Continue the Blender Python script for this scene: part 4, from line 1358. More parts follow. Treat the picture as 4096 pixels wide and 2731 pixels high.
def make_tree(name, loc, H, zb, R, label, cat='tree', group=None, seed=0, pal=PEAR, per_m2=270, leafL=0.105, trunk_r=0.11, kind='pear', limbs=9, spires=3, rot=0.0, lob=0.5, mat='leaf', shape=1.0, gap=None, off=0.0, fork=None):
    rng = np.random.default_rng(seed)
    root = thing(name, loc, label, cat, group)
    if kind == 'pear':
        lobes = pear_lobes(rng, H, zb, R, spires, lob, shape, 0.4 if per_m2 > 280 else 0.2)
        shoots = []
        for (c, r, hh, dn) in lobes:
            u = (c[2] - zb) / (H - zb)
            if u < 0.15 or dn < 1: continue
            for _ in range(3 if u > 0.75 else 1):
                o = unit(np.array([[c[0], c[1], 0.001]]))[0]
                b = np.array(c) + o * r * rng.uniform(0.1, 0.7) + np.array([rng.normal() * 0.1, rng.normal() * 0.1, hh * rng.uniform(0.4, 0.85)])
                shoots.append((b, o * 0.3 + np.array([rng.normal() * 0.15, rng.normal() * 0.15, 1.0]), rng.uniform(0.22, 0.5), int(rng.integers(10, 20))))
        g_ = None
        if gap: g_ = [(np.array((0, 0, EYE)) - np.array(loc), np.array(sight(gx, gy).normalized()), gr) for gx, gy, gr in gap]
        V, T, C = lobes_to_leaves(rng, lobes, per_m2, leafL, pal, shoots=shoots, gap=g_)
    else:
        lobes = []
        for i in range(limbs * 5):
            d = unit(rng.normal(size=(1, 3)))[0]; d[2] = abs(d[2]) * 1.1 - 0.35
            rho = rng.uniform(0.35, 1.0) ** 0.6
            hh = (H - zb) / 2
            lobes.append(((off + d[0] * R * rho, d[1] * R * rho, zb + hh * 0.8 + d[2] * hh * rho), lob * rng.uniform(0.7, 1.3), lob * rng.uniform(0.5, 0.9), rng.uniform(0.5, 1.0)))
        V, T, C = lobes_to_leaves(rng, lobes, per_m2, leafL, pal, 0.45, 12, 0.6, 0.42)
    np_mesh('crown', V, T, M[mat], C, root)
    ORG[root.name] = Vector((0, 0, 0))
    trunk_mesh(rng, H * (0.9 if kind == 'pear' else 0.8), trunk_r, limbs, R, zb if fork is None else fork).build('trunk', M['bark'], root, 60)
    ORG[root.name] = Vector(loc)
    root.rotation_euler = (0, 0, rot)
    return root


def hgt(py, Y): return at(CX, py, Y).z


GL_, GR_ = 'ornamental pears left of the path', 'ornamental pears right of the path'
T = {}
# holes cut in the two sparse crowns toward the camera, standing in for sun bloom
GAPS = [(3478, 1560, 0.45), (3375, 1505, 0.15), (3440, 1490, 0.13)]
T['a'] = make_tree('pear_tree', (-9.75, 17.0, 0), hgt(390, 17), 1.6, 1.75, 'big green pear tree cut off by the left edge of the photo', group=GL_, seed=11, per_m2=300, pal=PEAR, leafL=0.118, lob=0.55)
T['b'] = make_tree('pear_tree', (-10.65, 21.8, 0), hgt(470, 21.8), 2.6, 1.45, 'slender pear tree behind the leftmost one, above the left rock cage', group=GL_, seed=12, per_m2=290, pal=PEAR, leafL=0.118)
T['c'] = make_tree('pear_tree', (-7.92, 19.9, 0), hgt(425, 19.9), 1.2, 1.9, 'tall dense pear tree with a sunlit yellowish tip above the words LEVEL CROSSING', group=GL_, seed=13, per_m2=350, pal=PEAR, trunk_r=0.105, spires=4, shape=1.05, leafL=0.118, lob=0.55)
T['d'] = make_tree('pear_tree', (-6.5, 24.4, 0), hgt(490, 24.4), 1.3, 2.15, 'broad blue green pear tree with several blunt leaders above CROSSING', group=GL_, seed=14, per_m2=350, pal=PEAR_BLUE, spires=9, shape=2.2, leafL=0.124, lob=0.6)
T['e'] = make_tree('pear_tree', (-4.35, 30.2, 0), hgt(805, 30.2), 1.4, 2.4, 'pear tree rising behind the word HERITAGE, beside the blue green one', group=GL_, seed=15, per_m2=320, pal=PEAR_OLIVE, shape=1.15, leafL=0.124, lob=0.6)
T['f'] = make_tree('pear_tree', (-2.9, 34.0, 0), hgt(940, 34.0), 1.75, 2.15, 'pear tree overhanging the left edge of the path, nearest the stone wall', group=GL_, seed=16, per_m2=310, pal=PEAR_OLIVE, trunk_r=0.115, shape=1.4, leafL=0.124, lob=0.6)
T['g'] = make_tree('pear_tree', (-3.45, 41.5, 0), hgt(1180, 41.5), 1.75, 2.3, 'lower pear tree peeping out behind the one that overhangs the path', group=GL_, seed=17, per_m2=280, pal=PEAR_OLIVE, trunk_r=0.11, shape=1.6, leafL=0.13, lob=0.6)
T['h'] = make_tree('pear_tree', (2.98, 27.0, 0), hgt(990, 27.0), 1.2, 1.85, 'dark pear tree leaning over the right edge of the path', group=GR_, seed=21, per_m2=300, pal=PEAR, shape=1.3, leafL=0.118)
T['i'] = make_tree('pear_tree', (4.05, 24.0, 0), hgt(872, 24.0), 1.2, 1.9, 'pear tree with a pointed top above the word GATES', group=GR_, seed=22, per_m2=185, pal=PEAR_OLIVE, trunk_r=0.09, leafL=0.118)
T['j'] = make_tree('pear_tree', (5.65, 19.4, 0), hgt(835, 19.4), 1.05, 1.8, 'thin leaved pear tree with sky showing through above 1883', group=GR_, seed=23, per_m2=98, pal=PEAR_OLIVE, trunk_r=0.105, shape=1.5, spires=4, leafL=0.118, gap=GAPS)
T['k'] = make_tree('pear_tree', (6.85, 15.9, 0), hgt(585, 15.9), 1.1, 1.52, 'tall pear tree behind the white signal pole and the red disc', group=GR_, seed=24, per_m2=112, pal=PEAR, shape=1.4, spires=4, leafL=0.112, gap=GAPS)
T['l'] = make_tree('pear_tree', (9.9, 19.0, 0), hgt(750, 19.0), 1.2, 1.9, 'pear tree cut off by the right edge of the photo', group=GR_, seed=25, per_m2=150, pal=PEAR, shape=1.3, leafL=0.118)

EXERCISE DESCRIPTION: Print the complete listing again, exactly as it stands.

RESPONSE:
Continue the Blender Python script for this scene: part 4, from line 1358. More parts follow. Treat the picture as 4096 pixels wide and 2731 pixels high.
def make_tree(name, loc, H, zb, R, label, cat='tree', group=None, seed=0, pal=PEAR, per_m2=270, leafL=0.105, trunk_r=0.11, kind='pear', limbs=9, spires=3, rot=0.0, lob=0.5, mat='leaf', shape=1.0, gap=None, off=0.0, fork=None):
    rng = np.random.default_rng(seed)
    root = thing(name, loc, label, cat, group)
    if kind == 'pear':
        lobes = pear_lobes(rng, H, zb, R, spires, lob, shape, 0.4 if per_m2 > 280 else 0.2)
        shoots = []
        for (c, r, hh, dn) in lobes:
            u = (c[2] - zb) / (H - zb)
            if u < 0.15 or dn < 1: continue
            for _ in range(3 if u > 0.75 else 1):
                o = unit(np.array([[c[0], c[1], 0.001]]))[0]
                b = np.array(c) + o * r * rng.uniform(0.1, 0.7) + np.array([rng.normal() * 0.1, rng.normal() * 0.1, hh * rng.uniform(0.4, 0.85)])
                shoots.append((b, o * 0.3 + np.array([rng.normal() * 0.15, rng.normal() * 0.15, 1.0]), rng.uniform(0.22, 0.5), int(rng.integers(10, 20))))
        g_ = None
        if gap: g_ = [(np.array((0, 0, EYE)) - np.array(loc), np.array(sight(gx, gy).normalized()), gr) for gx, gy, gr in gap]
        V, T, C = lobes_to_leaves(rng, lobes, per_m2, leafL, pal, shoots=shoots, gap=g_)
    else:
        lobes = []
        for i in range(limbs * 5):
            d = unit(rng.normal(size=(1, 3)))[0]; d[2] = abs(d[2]) * 1.1 - 0.35
            rho = rng.uniform(0.35, 1.0) ** 0.6
            hh = (H - zb) / 2
            lobes.append(((off + d[0] * R * rho, d[1] * R * rho, zb + hh * 0.8 + d[2] * hh * rho), lob * rng.uniform(0.7, 1.3), lob * rng.uniform(0.5, 0.9), rng.uniform(0.5, 1.0)))
        V, T, C = lobes_to_leaves(rng, lobes, per_m2, leafL, pal, 0.45, 12, 0.6, 0.42)
    np_mesh('crown', V, T, M[mat], C, root)
    ORG[root.name] = Vector((0, 0, 0))
    trunk_mesh(rng, H * (0.9 if kind == 'pear' else 0.8), trunk_r, limbs, R, zb if fork is None else fork).build('trunk', M['bark'], root, 60)
    ORG[root.name] = Vector(loc)
    root.rotation_euler = (0, 0, rot)
    return root


def hgt(py, Y): return at(CX, py, Y).z


GL_, GR_ = 'ornamental pears left of the path', 'ornamental pears right of the path'
T = {}
# holes cut in the two sparse crowns toward the camera, standing in for sun bloom
GAPS = [(3478, 1560, 0.45), (3375, 1505, 0.15), (3440, 1490, 0.13)]
T['a'] = make_tree('pear_tree', (-9.75, 17.0, 0), hgt(390, 17), 1.6, 1.75, 'big green pear tree cut off by the left edge of the photo', group=GL_, seed=11, per_m2=300, pal=PEAR, leafL=0.118, lob=0.55)
T['b'] = make_tree('pear_tree', (-10.65, 21.8, 0), hgt(470, 21.8), 2.6, 1.45, 'slender pear tree behind the leftmost one, above the left rock cage', group=GL_, seed=12, per_m2=290, pal=PEAR, leafL=0.118)
T['c'] = make_tree('pear_tree', (-7.92, 19.9, 0), hgt(425, 19.9), 1.2, 1.9, 'tall dense pear tree with a sunlit yellowish tip above the words LEVEL CROSSING', group=GL_, seed=13, per_m2=350, pal=PEAR, trunk_r=0.105, spires=4, shape=1.05, leafL=0.118, lob=0.55)
T['d'] = make_tree('pear_tree', (-6.5, 24.4, 0), hgt(490, 24.4), 1.3, 2.15, 'broad blue green pear tree with several blunt leaders above CROSSING', group=GL_, seed=14, per_m2=350, pal=PEAR_BLUE, spires=9, shape=2.2, leafL=0.124, lob=0.6)
T['e'] = make_tree('pear_tree', (-4.35, 30.2, 0), hgt(805, 30.2), 1.4, 2.4, 'pear tree rising behind the word HERITAGE, beside the blue green one', group=GL_, seed=15, per_m2=320, pal=PEAR_OLIVE, shape=1.15, leafL=0.124, lob=0.6)
T['f'] = make_tree('pear_tree', (-2.9, 34.0, 0), hgt(940, 34.0), 1.75, 2.15, 'pear tree overhanging the left edge of the path, nearest the stone wall', group=GL_, seed=16, per_m2=310, pal=PEAR_OLIVE, trunk_r=0.115, shape=1.4, leafL=0.124, lob=0.6)
T['g'] = make_tree('pear_tree', (-3.45, 41.5, 0), hgt(1180, 41.5), 1.75, 2.3, 'lower pear tree peeping out behind the one that overhangs the path', group=GL_, seed=17, per_m2=280, pal=PEAR_OLIVE, trunk_r=0.11, shape=1.6, leafL=0.13, lob=0.6)
T['h'] = make_tree('pear_tree', (2.98, 27.0, 0), hgt(990, 27.0), 1.2, 1.85, 'dark pear tree leaning over the right edge of the path', group=GR_, seed=21, per_m2=300, pal=PEAR, shape=1.3, leafL=0.118)
T['i'] = make_tree('pear_tree', (4.05, 24.0, 0), hgt(872, 24.0), 1.2, 1.9, 'pear tree with a pointed top above the word GATES', group=GR_, seed=22, per_m2=185, pal=PEAR_OLIVE, trunk_r=0.09, leafL=0.118)
T['j'] = make_tree('pear_tree', (5.65, 19.4, 0), hgt(835, 19.4), 1.05, 1.8, 'thin leaved pear tree with sky showing through above 1883', group=GR_, seed=23, per_m2=98, pal=PEAR_OLIVE, trunk_r=0.105, shape=1.5, spires=4, leafL=0.118, gap=GAPS)
T['k'] = make_tree('pear_tree', (6.85, 15.9, 0), hgt(585, 15.9), 1.1, 1.52, 'tall pear tree behind the white signal pole and the red disc', group=GR_, seed=24, per_m2=112, pal=PEAR, shape=1.4, spires=4, leafL=0.112, gap=GAPS)
T['l'] = make_tree('pear_tree', (9.9, 19.0, 0), hgt(750, 19.0), 1.2, 1.9, 'pear tree cut off by the right edge of the photo', group=GR_, seed=25, per_m2=150, pal=PEAR, shape=1.3, leafL=0.118)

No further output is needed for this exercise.